» **EXERCISE BRIEF**
Drop every picture, then transcribe the remaining data exactly.
********
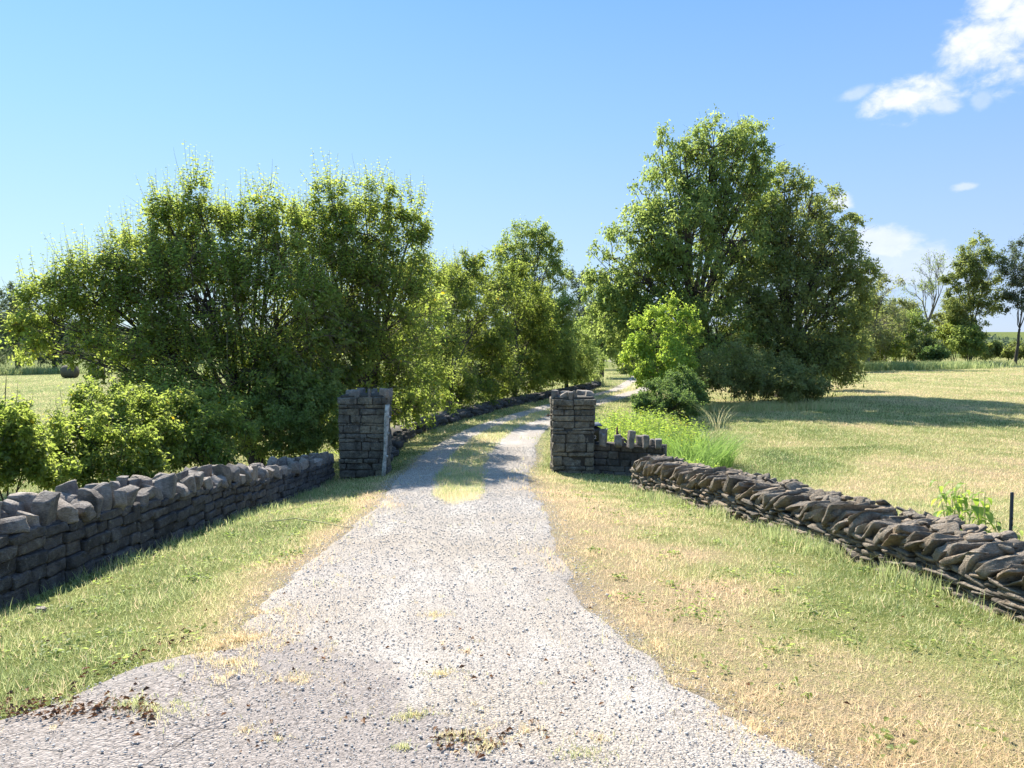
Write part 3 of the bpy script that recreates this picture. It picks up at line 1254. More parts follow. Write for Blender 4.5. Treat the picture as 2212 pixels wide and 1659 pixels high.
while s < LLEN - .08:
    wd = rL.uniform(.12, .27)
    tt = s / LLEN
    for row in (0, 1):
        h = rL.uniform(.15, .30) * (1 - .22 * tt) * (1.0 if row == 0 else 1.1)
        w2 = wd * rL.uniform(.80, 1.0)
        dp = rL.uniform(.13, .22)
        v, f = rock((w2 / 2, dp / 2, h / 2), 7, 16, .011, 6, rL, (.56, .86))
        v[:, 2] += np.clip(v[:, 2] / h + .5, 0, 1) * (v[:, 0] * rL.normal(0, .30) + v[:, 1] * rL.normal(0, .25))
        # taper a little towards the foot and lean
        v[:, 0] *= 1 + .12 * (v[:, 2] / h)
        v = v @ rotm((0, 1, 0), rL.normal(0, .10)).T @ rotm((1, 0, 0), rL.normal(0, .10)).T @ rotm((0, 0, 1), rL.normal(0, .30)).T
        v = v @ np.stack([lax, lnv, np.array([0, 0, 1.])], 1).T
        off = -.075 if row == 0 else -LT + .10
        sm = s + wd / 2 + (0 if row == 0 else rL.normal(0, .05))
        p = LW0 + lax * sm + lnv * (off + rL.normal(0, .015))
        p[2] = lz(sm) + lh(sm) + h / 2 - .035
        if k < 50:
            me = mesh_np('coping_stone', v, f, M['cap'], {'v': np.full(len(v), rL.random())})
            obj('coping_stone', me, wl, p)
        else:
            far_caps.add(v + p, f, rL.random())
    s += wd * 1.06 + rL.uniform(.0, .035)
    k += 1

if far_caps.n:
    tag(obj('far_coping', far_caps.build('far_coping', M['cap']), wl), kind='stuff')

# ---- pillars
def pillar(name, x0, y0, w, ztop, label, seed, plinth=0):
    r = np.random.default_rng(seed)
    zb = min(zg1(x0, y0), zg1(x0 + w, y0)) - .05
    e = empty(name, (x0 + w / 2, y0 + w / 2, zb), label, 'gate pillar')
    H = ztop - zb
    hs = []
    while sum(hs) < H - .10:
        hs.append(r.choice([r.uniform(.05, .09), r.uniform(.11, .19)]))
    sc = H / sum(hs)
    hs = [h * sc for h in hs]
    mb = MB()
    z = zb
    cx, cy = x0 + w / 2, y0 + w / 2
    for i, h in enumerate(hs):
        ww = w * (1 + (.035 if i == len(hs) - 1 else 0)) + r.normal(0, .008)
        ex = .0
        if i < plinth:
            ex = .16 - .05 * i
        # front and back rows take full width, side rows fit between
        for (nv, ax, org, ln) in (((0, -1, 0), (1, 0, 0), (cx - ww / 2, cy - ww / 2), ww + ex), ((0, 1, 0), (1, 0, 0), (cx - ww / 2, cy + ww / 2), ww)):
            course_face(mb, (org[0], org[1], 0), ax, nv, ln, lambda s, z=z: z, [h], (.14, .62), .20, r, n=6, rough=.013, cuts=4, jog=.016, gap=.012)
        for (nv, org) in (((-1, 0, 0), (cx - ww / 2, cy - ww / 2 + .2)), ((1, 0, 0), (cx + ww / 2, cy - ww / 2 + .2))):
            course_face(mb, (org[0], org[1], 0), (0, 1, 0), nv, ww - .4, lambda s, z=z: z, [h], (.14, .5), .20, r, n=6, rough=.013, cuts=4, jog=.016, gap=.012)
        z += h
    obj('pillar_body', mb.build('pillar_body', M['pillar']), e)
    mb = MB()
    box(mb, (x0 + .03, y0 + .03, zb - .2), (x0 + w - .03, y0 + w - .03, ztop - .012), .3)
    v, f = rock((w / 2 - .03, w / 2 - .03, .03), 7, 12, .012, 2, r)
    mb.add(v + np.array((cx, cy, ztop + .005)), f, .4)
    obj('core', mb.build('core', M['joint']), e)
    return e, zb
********
» **RESPONSE**
Write part 3 of the bpy script that recreates this picture. It picks up at line 1254. More parts follow. Write for Blender 4.5. Treat the picture as 2212 pixels wide and 1659 pixels high.
while s < LLEN - .08:
    wd = rL.uniform(.12, .27)
    tt = s / LLEN
    for row in (0, 1):
        h = rL.uniform(.15, .30) * (1 - .22 * tt) * (1.0 if row == 0 else 1.1)
        w2 = wd * rL.uniform(.80, 1.0)
        dp = rL.uniform(.13, .22)
        v, f = rock((w2 / 2, dp / 2, h / 2), 7, 16, .011, 6, rL, (.56, .86))
        v[:, 2] += np.clip(v[:, 2] / h + .5, 0, 1) * (v[:, 0] * rL.normal(0, .30) + v[:, 1] * rL.normal(0, .25))
        # taper a little towards the foot and lean
        v[:, 0] *= 1 + .12 * (v[:, 2] / h)
        v = v @ rotm((0, 1, 0), rL.normal(0, .10)).T @ rotm((1, 0, 0), rL.normal(0, .10)).T @ rotm((0, 0, 1), rL.normal(0, .30)).T
        v = v @ np.stack([lax, lnv, np.array([0, 0, 1.])], 1).T
        off = -.075 if row == 0 else -LT + .10
        sm = s + wd / 2 + (0 if row == 0 else rL.normal(0, .05))
        p = LW0 + lax * sm + lnv * (off + rL.normal(0, .015))
        p[2] = lz(sm) + lh(sm) + h / 2 - .035
        if k < 50:
            me = mesh_np('coping_stone', v, f, M['cap'], {'v': np.full(len(v), rL.random())})
            obj('coping_stone', me, wl, p)
        else:
            far_caps.add(v + p, f, rL.random())
    s += wd * 1.06 + rL.uniform(.0, .035)
    k += 1

if far_caps.n:
    tag(obj('far_coping', far_caps.build('far_coping', M['cap']), wl), kind='stuff')

# ---- pillars
def pillar(name, x0, y0, w, ztop, label, seed, plinth=0):
    r = np.random.default_rng(seed)
    zb = min(zg1(x0, y0), zg1(x0 + w, y0)) - .05
    e = empty(name, (x0 + w / 2, y0 + w / 2, zb), label, 'gate pillar')
    H = ztop - zb
    hs = []
    while sum(hs) < H - .10:
        hs.append(r.choice([r.uniform(.05, .09), r.uniform(.11, .19)]))
    sc = H / sum(hs)
    hs = [h * sc for h in hs]
    mb = MB()
    z = zb
    cx, cy = x0 + w / 2, y0 + w / 2
    for i, h in enumerate(hs):
        ww = w * (1 + (.035 if i == len(hs) - 1 else 0)) + r.normal(0, .008)
        ex = .0
        if i < plinth:
            ex = .16 - .05 * i
        # front and back rows take full width, side rows fit between
        for (nv, ax, org, ln) in (((0, -1, 0), (1, 0, 0), (cx - ww / 2, cy - ww / 2), ww + ex), ((0, 1, 0), (1, 0, 0), (cx - ww / 2, cy + ww / 2), ww)):
            course_face(mb, (org[0], org[1], 0), ax, nv, ln, lambda s, z=z: z, [h], (.14, .62), .20, r, n=6, rough=.013, cuts=4, jog=.016, gap=.012)
        for (nv, org) in (((-1, 0, 0), (cx - ww / 2, cy - ww / 2 + .2)), ((1, 0, 0), (cx + ww / 2, cy - ww / 2 + .2))):
            course_face(mb, (org[0], org[1], 0), (0, 1, 0), nv, ww - .4, lambda s, z=z: z, [h], (.14, .5), .20, r, n=6, rough=.013, cuts=4, jog=.016, gap=.012)
        z += h
    obj('pillar_body', mb.build('pillar_body', M['pillar']), e)
    mb = MB()
    box(mb, (x0 + .03, y0 + .03, zb - .2), (x0 + w - .03, y0 + w - .03, ztop - .012), .3)
    v, f = rock((w / 2 - .03, w / 2 - .03, .03), 7, 12, .012, 2, r)
    mb.add(v + np.array((cx, cy, ztop + .005)), f, .4)
    obj('core', mb.build('core', M['joint']), e)
    return e, zb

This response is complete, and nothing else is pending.